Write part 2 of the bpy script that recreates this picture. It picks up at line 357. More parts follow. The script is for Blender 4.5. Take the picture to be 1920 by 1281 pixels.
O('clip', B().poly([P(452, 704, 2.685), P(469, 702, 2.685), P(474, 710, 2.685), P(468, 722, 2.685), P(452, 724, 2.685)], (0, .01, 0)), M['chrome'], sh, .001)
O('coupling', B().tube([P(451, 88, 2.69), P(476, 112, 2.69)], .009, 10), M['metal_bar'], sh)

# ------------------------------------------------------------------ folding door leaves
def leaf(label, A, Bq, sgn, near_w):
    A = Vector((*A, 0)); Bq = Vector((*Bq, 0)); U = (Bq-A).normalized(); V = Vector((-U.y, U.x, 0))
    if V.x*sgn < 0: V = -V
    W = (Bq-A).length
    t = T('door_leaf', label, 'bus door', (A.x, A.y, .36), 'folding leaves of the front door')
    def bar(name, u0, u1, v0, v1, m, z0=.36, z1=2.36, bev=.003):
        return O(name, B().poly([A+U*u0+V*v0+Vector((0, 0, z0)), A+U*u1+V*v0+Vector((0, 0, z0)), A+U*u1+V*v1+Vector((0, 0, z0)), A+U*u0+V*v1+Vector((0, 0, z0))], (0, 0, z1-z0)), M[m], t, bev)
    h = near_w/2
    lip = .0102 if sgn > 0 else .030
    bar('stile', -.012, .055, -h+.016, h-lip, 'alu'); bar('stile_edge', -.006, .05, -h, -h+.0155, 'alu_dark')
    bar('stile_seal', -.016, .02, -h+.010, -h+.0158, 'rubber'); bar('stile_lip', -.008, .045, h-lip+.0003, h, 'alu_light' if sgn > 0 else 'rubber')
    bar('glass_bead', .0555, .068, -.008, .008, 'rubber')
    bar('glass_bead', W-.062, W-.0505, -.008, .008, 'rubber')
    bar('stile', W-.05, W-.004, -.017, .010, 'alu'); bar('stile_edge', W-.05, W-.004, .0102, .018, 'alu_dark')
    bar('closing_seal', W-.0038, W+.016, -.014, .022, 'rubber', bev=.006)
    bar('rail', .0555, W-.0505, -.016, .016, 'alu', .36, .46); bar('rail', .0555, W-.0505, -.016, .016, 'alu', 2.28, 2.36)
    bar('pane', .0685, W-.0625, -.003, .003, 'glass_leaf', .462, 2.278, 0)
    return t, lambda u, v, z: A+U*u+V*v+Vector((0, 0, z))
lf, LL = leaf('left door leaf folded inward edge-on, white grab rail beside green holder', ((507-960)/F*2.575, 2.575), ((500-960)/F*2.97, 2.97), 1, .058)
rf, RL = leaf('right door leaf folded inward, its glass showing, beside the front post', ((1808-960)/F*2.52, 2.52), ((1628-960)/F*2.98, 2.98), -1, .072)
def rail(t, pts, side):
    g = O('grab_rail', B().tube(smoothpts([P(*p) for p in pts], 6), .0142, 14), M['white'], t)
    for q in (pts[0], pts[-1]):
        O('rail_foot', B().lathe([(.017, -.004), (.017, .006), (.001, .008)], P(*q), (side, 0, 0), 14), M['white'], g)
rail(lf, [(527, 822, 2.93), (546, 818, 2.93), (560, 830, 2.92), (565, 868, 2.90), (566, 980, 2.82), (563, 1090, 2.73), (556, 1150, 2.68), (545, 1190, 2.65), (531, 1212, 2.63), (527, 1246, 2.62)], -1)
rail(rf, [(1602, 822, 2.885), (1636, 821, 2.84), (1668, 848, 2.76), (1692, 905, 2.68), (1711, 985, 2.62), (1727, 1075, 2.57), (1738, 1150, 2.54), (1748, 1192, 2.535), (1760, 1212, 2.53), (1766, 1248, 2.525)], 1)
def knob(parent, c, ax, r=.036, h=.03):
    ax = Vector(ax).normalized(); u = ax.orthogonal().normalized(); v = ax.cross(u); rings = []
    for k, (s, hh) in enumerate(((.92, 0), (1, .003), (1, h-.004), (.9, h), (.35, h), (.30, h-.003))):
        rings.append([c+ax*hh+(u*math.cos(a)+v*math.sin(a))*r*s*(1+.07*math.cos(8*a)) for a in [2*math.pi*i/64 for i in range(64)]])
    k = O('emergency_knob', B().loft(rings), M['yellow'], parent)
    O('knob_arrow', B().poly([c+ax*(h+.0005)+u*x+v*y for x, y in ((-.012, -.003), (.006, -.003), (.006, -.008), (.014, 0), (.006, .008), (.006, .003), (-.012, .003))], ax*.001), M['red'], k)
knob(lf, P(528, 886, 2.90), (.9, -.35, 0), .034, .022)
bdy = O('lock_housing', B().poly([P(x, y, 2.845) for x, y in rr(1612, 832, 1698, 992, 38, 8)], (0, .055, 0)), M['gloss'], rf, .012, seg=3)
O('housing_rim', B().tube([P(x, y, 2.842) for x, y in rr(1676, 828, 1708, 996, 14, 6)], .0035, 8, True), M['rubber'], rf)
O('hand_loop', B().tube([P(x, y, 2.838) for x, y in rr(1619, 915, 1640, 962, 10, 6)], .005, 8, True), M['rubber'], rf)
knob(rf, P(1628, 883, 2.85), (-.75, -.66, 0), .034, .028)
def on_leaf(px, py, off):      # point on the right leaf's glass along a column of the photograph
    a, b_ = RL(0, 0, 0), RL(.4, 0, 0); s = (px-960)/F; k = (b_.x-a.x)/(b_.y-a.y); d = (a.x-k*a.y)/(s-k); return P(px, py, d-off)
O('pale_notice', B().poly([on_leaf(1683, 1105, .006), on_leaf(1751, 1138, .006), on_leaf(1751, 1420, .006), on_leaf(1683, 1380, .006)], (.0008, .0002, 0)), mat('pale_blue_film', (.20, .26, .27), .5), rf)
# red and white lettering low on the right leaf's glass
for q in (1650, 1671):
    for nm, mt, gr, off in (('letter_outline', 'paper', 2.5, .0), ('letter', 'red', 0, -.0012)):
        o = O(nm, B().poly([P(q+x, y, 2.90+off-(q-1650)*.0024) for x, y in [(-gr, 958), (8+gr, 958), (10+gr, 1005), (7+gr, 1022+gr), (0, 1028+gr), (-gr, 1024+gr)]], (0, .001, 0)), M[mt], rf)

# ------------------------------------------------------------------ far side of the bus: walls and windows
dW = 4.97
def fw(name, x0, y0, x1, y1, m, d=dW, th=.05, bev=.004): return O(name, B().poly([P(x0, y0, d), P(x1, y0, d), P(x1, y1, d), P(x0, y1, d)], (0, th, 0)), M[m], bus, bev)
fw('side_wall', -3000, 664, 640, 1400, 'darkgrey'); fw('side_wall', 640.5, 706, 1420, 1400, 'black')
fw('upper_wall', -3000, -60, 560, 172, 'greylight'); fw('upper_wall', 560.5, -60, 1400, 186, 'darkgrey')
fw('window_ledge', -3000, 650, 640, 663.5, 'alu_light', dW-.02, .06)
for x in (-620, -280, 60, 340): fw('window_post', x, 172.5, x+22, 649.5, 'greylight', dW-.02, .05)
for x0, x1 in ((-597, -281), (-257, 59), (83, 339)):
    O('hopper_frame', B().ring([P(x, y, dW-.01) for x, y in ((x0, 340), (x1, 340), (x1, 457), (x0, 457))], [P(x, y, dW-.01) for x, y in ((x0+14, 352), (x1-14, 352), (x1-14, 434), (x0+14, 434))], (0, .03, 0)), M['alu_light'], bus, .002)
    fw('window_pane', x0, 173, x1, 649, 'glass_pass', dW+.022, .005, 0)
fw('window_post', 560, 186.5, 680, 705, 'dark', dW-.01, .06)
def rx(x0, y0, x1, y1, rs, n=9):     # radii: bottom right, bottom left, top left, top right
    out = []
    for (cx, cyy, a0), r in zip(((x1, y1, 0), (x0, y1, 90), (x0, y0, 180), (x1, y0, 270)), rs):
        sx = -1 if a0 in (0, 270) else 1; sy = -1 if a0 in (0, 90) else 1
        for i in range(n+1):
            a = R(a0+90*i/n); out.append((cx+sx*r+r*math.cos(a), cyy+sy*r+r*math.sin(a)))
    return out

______

Task instructions: Take the lines above from the first through the one containing "10), M['metal_bar'], sh)" and reproduce them exactly; include nothing else.

Result for this exercise:
Write part 2 of the bpy script that recreates this picture. It picks up at line 357. More parts follow. The script is for Blender 4.5. Take the picture to be 1920 by 1281 pixels.
O('clip', B().poly([P(452, 704, 2.685), P(469, 702, 2.685), P(474, 710, 2.685), P(468, 722, 2.685), P(452, 724, 2.685)], (0, .01, 0)), M['chrome'], sh, .001)
O('coupling', B().tube([P(451, 88, 2.69), P(476, 112, 2.69)], .009, 10), M['metal_bar'], sh)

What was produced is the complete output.